**WHAT NEEDS TO BE DONE**
Retype everything in the listing, leaving each line exactly as it is.

* * * *

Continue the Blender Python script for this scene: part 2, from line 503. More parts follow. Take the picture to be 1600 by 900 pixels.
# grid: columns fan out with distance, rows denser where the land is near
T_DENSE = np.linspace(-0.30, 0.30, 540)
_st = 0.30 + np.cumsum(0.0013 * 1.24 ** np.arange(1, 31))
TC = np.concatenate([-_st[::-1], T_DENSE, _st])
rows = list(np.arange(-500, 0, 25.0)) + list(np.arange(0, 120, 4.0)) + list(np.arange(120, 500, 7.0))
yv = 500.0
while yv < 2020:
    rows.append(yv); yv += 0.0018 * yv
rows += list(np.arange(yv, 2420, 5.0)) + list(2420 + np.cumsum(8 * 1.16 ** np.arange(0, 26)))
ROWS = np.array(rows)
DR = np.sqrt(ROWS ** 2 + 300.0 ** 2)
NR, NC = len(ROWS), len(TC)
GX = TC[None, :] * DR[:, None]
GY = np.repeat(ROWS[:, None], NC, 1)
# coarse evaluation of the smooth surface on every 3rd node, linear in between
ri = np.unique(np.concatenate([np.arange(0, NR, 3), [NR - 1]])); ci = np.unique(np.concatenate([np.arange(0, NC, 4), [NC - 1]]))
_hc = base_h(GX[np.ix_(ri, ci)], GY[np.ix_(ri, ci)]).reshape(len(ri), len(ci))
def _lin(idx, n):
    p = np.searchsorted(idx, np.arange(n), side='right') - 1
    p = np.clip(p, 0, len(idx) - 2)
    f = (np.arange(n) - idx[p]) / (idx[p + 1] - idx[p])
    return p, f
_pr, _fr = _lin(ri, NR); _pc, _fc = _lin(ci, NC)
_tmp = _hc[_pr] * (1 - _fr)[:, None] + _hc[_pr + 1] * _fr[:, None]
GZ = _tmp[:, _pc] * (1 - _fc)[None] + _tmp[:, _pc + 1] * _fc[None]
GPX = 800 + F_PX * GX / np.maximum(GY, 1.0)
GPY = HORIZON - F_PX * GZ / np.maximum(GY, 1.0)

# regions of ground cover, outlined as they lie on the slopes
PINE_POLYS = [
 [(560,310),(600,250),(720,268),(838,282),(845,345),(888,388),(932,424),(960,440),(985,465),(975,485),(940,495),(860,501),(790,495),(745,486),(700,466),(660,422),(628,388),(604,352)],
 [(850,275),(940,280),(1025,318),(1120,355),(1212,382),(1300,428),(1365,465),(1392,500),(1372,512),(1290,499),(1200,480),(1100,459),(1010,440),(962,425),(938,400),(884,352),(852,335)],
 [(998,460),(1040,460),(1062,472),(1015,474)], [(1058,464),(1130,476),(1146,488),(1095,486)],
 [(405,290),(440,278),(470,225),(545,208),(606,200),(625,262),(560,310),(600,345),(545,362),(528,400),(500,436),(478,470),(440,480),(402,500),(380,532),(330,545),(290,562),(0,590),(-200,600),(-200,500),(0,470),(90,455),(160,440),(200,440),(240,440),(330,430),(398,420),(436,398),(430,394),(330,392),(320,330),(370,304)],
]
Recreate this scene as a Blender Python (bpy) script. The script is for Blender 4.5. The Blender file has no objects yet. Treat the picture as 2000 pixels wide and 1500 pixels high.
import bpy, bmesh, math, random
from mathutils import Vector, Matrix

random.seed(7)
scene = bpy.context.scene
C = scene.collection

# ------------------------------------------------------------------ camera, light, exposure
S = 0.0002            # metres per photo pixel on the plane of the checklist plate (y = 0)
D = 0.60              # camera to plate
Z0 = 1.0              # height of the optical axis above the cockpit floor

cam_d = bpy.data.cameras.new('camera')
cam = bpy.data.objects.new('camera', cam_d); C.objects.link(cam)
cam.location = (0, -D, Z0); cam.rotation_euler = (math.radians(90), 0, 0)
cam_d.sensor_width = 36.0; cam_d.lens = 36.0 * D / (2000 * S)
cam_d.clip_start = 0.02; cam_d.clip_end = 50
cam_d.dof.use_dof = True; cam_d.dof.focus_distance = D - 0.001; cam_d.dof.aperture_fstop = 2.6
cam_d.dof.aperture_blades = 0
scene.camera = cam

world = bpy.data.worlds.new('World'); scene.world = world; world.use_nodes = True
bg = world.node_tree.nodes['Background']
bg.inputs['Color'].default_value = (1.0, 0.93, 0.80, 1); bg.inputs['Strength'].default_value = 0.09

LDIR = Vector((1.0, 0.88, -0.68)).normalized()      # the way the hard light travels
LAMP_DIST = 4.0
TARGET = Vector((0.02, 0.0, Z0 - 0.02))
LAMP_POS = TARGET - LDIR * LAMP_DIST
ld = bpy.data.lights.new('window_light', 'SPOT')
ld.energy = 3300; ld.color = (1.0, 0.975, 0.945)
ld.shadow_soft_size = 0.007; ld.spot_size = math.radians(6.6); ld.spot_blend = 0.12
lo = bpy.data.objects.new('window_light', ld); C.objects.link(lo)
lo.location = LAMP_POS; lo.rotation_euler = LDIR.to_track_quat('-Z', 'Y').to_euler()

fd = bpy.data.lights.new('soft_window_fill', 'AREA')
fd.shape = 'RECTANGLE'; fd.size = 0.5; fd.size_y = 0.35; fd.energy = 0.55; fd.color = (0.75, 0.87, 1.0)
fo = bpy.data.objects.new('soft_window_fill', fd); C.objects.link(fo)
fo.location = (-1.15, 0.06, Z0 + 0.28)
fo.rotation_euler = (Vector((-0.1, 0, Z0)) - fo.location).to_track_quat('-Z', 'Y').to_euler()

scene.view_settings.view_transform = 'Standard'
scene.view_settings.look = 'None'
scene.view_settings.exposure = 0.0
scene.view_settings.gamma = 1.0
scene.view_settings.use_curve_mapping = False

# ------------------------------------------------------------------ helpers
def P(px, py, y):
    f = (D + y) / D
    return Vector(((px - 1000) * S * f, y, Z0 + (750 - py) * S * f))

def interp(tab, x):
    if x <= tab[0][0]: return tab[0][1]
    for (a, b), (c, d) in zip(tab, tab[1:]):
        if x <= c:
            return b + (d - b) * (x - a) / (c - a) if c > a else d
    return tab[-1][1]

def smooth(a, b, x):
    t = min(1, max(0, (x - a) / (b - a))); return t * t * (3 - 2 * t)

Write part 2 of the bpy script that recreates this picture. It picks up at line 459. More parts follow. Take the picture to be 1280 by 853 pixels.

* * * *

**TASK RESPONSE**
Continue the Blender Python script for this scene: part 2, from line 503. More parts follow. Take the picture to be 1600 by 900 pixels.
# grid: columns fan out with distance, rows denser where the land is near
T_DENSE = np.linspace(-0.30, 0.30, 540)
_st = 0.30 + np.cumsum(0.0013 * 1.24 ** np.arange(1, 31))
TC = np.concatenate([-_st[::-1], T_DENSE, _st])
rows = list(np.arange(-500, 0, 25.0)) + list(np.arange(0, 120, 4.0)) + list(np.arange(120, 500, 7.0))
yv = 500.0
while yv < 2020:
    rows.append(yv); yv += 0.0018 * yv
rows += list(np.arange(yv, 2420, 5.0)) + list(2420 + np.cumsum(8 * 1.16 ** np.arange(0, 26)))
ROWS = np.array(rows)
DR = np.sqrt(ROWS ** 2 + 300.0 ** 2)
NR, NC = len(ROWS), len(TC)
GX = TC[None, :] * DR[:, None]
GY = np.repeat(ROWS[:, None], NC, 1)
# coarse evaluation of the smooth surface on every 3rd node, linear in between
ri = np.unique(np.concatenate([np.arange(0, NR, 3), [NR - 1]])); ci = np.unique(np.concatenate([np.arange(0, NC, 4), [NC - 1]]))
_hc = base_h(GX[np.ix_(ri, ci)], GY[np.ix_(ri, ci)]).reshape(len(ri), len(ci))
def _lin(idx, n):
    p = np.searchsorted(idx, np.arange(n), side='right') - 1
    p = np.clip(p, 0, len(idx) - 2)
    f = (np.arange(n) - idx[p]) / (idx[p + 1] - idx[p])
    return p, f
_pr, _fr = _lin(ri, NR); _pc, _fc = _lin(ci, NC)
_tmp = _hc[_pr] * (1 - _fr)[:, None] + _hc[_pr + 1] * _fr[:, None]
GZ = _tmp[:, _pc] * (1 - _fc)[None] + _tmp[:, _pc + 1] * _fc[None]
GPX = 800 + F_PX * GX / np.maximum(GY, 1.0)
GPY = HORIZON - F_PX * GZ / np.maximum(GY, 1.0)

# regions of ground cover, outlined as they lie on the slopes
PINE_POLYS = [
 [(560,310),(600,250),(720,268),(838,282),(845,345),(888,388),(932,424),(960,440),(985,465),(975,485),(940,495),(860,501),(790,495),(745,486),(700,466),(660,422),(628,388),(604,352)],
 [(850,275),(940,280),(1025,318),(1120,355),(1212,382),(1300,428),(1365,465),(1392,500),(1372,512),(1290,499),(1200,480),(1100,459),(1010,440),(962,425),(938,400),(884,352),(852,335)],
 [(998,460),(1040,460),(1062,472),(1015,474)], [(1058,464),(1130,476),(1146,488),(1095,486)],
 [(405,290),(440,278),(470,225),(545,208),(606,200),(625,262),(560,310),(600,345),(545,362),(528,400),(500,436),(478,470),(440,480),(402,500),(380,532),(330,545),(290,562),(0,590),(-200,600),(-200,500),(0,470),(90,455),(160,440),(200,440),(240,440),(330,430),(398,420),(436,398),(430,394),(330,392),(320,330),(370,304)],
]
Recreate this scene as a Blender Python (bpy) script. The script is for Blender 4.5. The Blender file has no objects yet. Treat the picture as 2000 pixels wide and 1500 pixels high.
import bpy, bmesh, math, random
from mathutils import Vector, Matrix

random.seed(7)
scene = bpy.context.scene
C = scene.collection

# ------------------------------------------------------------------ camera, light, exposure
S = 0.0002            # metres per photo pixel on the plane of the checklist plate (y = 0)
D = 0.60              # camera to plate
Z0 = 1.0              # height of the optical axis above the cockpit floor

cam_d = bpy.data.cameras.new('camera')
cam = bpy.data.objects.new('camera', cam_d); C.objects.link(cam)
cam.location = (0, -D, Z0); cam.rotation_euler = (math.radians(90), 0, 0)
cam_d.sensor_width = 36.0; cam_d.lens = 36.0 * D / (2000 * S)
cam_d.clip_start = 0.02; cam_d.clip_end = 50
cam_d.dof.use_dof = True; cam_d.dof.focus_distance = D - 0.001; cam_d.dof.aperture_fstop = 2.6
cam_d.dof.aperture_blades = 0
scene.camera = cam

world = bpy.data.worlds.new('World'); scene.world = world; world.use_nodes = True
bg = world.node_tree.nodes['Background']
bg.inputs['Color'].default_value = (1.0, 0.93, 0.80, 1); bg.inputs['Strength'].default_value = 0.09

LDIR = Vector((1.0, 0.88, -0.68)).normalized()      # the way the hard light travels
LAMP_DIST = 4.0
TARGET = Vector((0.02, 0.0, Z0 - 0.02))
LAMP_POS = TARGET - LDIR * LAMP_DIST
ld = bpy.data.lights.new('window_light', 'SPOT')
ld.energy = 3300; ld.color = (1.0, 0.975, 0.945)
ld.shadow_soft_size = 0.007; ld.spot_size = math.radians(6.6); ld.spot_blend = 0.12
lo = bpy.data.objects.new('window_light', ld); C.objects.link(lo)
lo.location = LAMP_POS; lo.rotation_euler = LDIR.to_track_quat('-Z', 'Y').to_euler()

fd = bpy.data.lights.new('soft_window_fill', 'AREA')
fd.shape = 'RECTANGLE'; fd.size = 0.5; fd.size_y = 0.35; fd.energy = 0.55; fd.color = (0.75, 0.87, 1.0)
fo = bpy.data.objects.new('soft_window_fill', fd); C.objects.link(fo)
fo.location = (-1.15, 0.06, Z0 + 0.28)
fo.rotation_euler = (Vector((-0.1, 0, Z0)) - fo.location).to_track_quat('-Z', 'Y').to_euler()

scene.view_settings.view_transform = 'Standard'
scene.view_settings.look = 'None'
scene.view_settings.exposure = 0.0
scene.view_settings.gamma = 1.0
scene.view_settings.use_curve_mapping = False

# ------------------------------------------------------------------ helpers
def P(px, py, y):
    f = (D + y) / D
    return Vector(((px - 1000) * S * f, y, Z0 + (750 - py) * S * f))

def interp(tab, x):
    if x <= tab[0][0]: return tab[0][1]
    for (a, b), (c, d) in zip(tab, tab[1:]):
        if x <= c:
            return b + (d - b) * (x - a) / (c - a) if c > a else d
    return tab[-1][1]

def smooth(a, b, x):
    t = min(1, max(0, (x - a) / (b - a))); return t * t * (3 - 2 * t)

Write part 2 of the bpy script that recreates this picture. It picks up at line 459. More parts follow. Take the picture to be 1280 by 853 pixels.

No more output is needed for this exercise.